As housing prices continue to rise, Canadians will need to stay grounded to maintain growth.
What a difference a year makes. Last year at this time, the Canadian housing market was in a deep funk. Fear stemming from the U.S. subprime loan and economic crises flowed north. And locals, worried about their jobs and stock portfolios, battened down the hatches. Existing home sales plunged, as did average selling prices.
But just 12 months later, almost all of the numbers that were down are trending up again. And while no one knows just how long it will last, recovery seems at hand.
There are several reasons Canada's economy and its housing sector bounced back so quickly. For one, Asian economies, many of which never suffered as badly during the recession as the United States and Europe, continue to demand vast quantities of Canadians resources. Unlike the United States, Canada also benefits from the fact that its armed forces do not drain away between five and nine per cent of its Gross Domestic Product (GDP) each year.

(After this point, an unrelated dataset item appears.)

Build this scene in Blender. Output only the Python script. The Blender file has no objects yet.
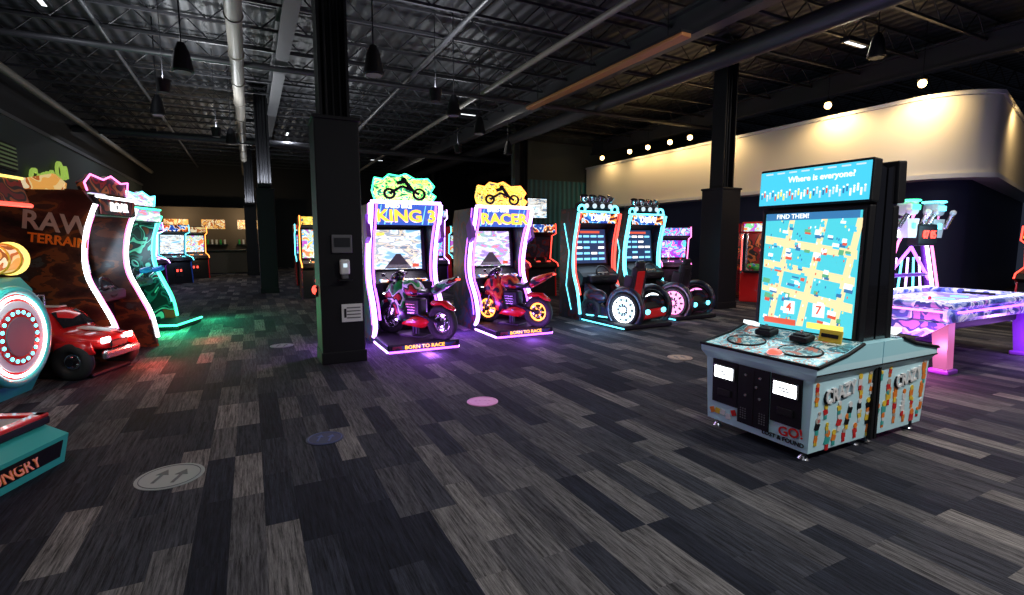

However, the biggest reason Canada has done so well is the relative strength and sound management of its mortgage and banking industry, which the World Economic Forum has rated as the soundest in the world. In fact, according to one forecast, that industry is about to get a whole lot bigger during the coming year.
Comparing the U.S. and Canada
Last week, the Canadian Association of Accredited Mortgage Professionals published the fifth edition of its Annual State of the Residential Mortgage report. In it, Will Dunning, the organization's chief economist, predicted the mortgage market will surpass the $1 trillion mark by this time next year. That's almost as much as Canada's entire GDP this year.

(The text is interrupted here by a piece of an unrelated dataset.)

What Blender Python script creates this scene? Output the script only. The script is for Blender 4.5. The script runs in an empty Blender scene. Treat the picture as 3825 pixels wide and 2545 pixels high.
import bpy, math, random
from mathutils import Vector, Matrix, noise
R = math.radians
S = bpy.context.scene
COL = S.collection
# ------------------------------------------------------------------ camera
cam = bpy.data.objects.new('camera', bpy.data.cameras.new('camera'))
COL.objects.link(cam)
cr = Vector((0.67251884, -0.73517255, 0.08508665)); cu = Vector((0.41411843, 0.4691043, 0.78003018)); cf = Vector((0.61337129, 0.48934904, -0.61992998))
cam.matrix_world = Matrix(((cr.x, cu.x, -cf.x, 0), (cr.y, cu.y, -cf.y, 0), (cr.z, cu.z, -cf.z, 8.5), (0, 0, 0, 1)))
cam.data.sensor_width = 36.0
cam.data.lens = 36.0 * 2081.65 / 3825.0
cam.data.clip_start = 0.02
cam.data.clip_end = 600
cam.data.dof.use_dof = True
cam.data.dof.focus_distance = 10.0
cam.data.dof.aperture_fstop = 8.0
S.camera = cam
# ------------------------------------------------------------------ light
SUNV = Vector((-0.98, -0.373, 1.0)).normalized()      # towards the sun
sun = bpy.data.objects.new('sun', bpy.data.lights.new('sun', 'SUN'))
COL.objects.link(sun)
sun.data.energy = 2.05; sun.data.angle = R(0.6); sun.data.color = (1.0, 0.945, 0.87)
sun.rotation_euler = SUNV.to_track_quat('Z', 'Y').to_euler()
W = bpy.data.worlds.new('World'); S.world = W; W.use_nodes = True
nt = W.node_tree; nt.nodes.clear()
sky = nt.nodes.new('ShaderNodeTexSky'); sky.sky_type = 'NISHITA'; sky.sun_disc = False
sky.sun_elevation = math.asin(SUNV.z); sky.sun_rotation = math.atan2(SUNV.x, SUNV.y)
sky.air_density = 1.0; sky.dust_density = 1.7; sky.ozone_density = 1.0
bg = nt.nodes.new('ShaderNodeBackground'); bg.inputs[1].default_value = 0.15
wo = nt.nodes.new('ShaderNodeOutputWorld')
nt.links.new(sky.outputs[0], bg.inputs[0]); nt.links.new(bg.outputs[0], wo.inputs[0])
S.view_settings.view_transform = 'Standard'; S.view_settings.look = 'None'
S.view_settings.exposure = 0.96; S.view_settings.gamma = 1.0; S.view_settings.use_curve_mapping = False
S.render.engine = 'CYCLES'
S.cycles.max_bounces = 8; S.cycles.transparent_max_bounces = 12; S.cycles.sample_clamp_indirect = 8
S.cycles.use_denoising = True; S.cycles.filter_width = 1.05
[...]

A sound mortgage industry is a key component of a strong housing sector, which needs a steady supply of cash to fuel demand for its products.
However, according to one expert, while mortgage lending in Canada is big business, it is generally done far more prudently here than in the US. Canadian financial institutions did not fall into the trap of forwarding money to as many doubtful borrowers as American financial institutions did. This conservatism meant Canadian financial institutions generally avoided the huge write-offs taken by their southern cousins. Thus, they are now better able to maintain lending to consumers and, most importantly, to the small businesses which create the lion's share of new jobs in the country.